107A LB281 LPS Testimony
23 February 2021
Senator Lynne Walz, Chairperson
Senator Terrell McKinney
Senator Adam Morfeld
Senator Dave Murman
Senator Jen Day
Senator Patty Pansing Brooks
Senator Lou Ann Linehan
Senator Rita Sanders
Good afternoon, Chairperson Walz and distinguished members of the Education Committee.
My name is Connie Duncan, C-O-N-N-I-E D-U-N-C-A-N, I am a board member on the Lincoln Board of Education. I am here today to testify in opposition to LB281.
You have heard from proponents today of the great value of this curriculum. We do not disagree about its value, and we have something similar in place in Lincoln Public Schools.
We are sharing our opposition to the bill for two other reasons.
The first involves the process of how this curriculum will be developed with worries about ensuring that effective, research-based curriculum for students, staff and parents is made available and utilized systematically across the state. Colby Coash from NASB has already addressed this issue very effectively in his testimony, …
….so, I would like to address the second concern – that LB281 appears to be a uniquely unfunded mandate.
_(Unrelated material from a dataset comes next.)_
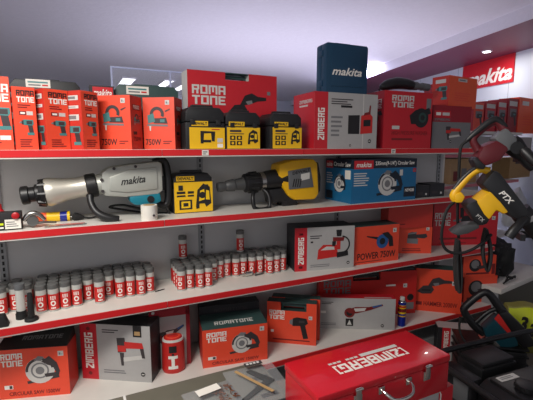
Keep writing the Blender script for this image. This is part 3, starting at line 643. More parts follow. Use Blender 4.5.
for (xl, Yl, xr, yt_, lb) in ((415.5, 2.33, 429, 186, 'small black carton right beside the blue carton'), (429.8, 2.33, 444, 184, 'small black carton at the right end of the second shelf, next to its twin')):
    carton('small_carton', lb, 'box', pose(xl, Yl, xr, 0, yt_, Z2), .14, ('dark_card', 'dark_card', 'dark_card'), front=lambda mb, fc: (mb.rect(fc, .1, .25, .5, .45, 'ink_dark'), mb.rect(fc, .7, .2, .82, .36, 'ink_light')), group='small black cartons')
# left clutter on the second shelf
b0 = onZ(10, 227, Z2); P = pose(-2, 2.31, 22.5, 0, 213, Z2)
r = thing('blister_pack', 'small black pack with white label and red knob, left end of second shelf', 'pack', P[0], 0)
W, h = P[2], P[3]; m = MB(); m.box(-W/2, W/2, 0, .05, 0, h, 'ink_black', .003); fc = Face((-W/2,0,0), (1,0,0), (0,0,1), W, h)
m.rect(fc, .3, .08, .96, .6, 'paper'); small_lines(m, fc, .36, .15, .9, .5, 3, 'ink_grey'); m.rect(fc, .08, .3, .24, .42, 'lime'); m.rect(fc, .08, .12, .24, .2, 'ink_white'); m.build('pack', r)
MB().lathe((-W*.02+.03,.001,h*.8), (-W*.02+.03,-.014,h*.8), [(0,.017),(.8,.017),(1,.013)], 'red_plastic', 18).build('knob', r)
b0 = Vector((Xat(1, 2.40, Z2), 2.40, Z2)); r = thing('bottle', 'red plastic bottle behind the small black pack', 'bottle', b0)
MB().lathe((0,0,0), (0,0,.1), [(0,.03),(.7,.03),(.9,.02),(1,.012)], 'red_plastic', 18).build('bottle_body', r); MB().lathe((0,0,.1), (0,0,.125), [(0,.013),(1,.011)], 'red_plastic', 14).build('cap', r)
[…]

It requires a district to redirect its existing federal programming budget to make room for this curriculum, classroom instructional time, professional training of teachers and parental involvement components.
This appears to be an unfunded mandate to districts because it steals away funding from existing programming. Three of new mandates involve paying educator time, which sometimes appears “free” when it really isn’t. The required educator elements are:
- Teaching the four sessions
- Attending professional training
- Providing a parent involvement component
It isn’t free as the cost of funding each of these new requirements is “paid for” through the deletion of existing programming, noting that no specific state requirements are being removed from schools to offset the addition of these new requirements.
Two – Since it places multiple programs in competition for the same funds, a district may keep the existing program in place and split funding, unintendedly resulting in two less effective programs.
These are some of the issues that can arise when the state adds additional requirements without dedicated new funding.
The alternative is for local districts to pay to add these new requirement and keep the existing programming by raising local taxes.
All in all, how damaging may this mandate be to districts? Is it crippling? No. If the bill passes, would we find a way to do it? Of course. Most districts are already doing much, if not all, or even more, than what is required in LB281. But, for some districts across the state, the passage of LB281 will create an extra, unfunded mandate. It will create this at a time that several state leaders decry public school spending as the source of property tax issues.
We believe that if the state mandates new requirements for School Boards to enforce, it should come with the funds to implement the requirement at a high level of quality and systematically.
While we share Senator Albrecht’s desire to better empower children and educators to protect from and prevent instances of sexual abuse, we respectfully oppose this bill in its current form.